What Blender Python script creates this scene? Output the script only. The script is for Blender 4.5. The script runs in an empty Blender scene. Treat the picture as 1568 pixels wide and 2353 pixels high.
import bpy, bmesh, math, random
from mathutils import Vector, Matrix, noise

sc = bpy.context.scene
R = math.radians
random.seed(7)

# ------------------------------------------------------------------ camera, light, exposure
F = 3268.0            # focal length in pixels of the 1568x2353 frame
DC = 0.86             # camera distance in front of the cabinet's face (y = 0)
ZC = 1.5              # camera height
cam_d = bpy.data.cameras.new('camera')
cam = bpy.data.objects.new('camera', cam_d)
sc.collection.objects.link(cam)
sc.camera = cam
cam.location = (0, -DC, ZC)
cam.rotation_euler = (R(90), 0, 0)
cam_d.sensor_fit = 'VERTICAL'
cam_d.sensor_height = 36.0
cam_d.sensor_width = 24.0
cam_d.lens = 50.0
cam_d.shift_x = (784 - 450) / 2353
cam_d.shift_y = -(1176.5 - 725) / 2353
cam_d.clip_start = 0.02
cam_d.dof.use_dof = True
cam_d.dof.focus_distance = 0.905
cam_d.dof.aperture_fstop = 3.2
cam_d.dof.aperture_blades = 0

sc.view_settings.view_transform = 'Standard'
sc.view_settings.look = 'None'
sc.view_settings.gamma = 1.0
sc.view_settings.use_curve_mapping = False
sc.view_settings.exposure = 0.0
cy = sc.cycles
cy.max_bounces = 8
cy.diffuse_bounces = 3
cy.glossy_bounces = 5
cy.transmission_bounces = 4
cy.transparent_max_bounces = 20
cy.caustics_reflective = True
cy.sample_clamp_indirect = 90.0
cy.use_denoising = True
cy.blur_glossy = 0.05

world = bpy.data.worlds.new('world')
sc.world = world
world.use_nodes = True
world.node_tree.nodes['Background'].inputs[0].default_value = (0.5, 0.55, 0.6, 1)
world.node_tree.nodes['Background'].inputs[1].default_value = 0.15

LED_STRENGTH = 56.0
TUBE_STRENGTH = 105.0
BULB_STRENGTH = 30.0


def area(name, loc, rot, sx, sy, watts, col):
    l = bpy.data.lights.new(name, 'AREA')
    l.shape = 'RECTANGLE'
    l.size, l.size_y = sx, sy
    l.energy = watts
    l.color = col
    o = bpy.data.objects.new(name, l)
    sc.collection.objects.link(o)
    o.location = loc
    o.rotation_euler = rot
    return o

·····

Look over the listing above. Pick out and copy every line that includes "pixels".

What Blender Python script creates this scene? Output the script only. The script is for Blender 4.5. The script runs in an empty Blender scene. Treat the picture as 1568 pixels wide and 2353 pixels high.
F = 3268.0            # focal length in pixels of the 1568x2353 frame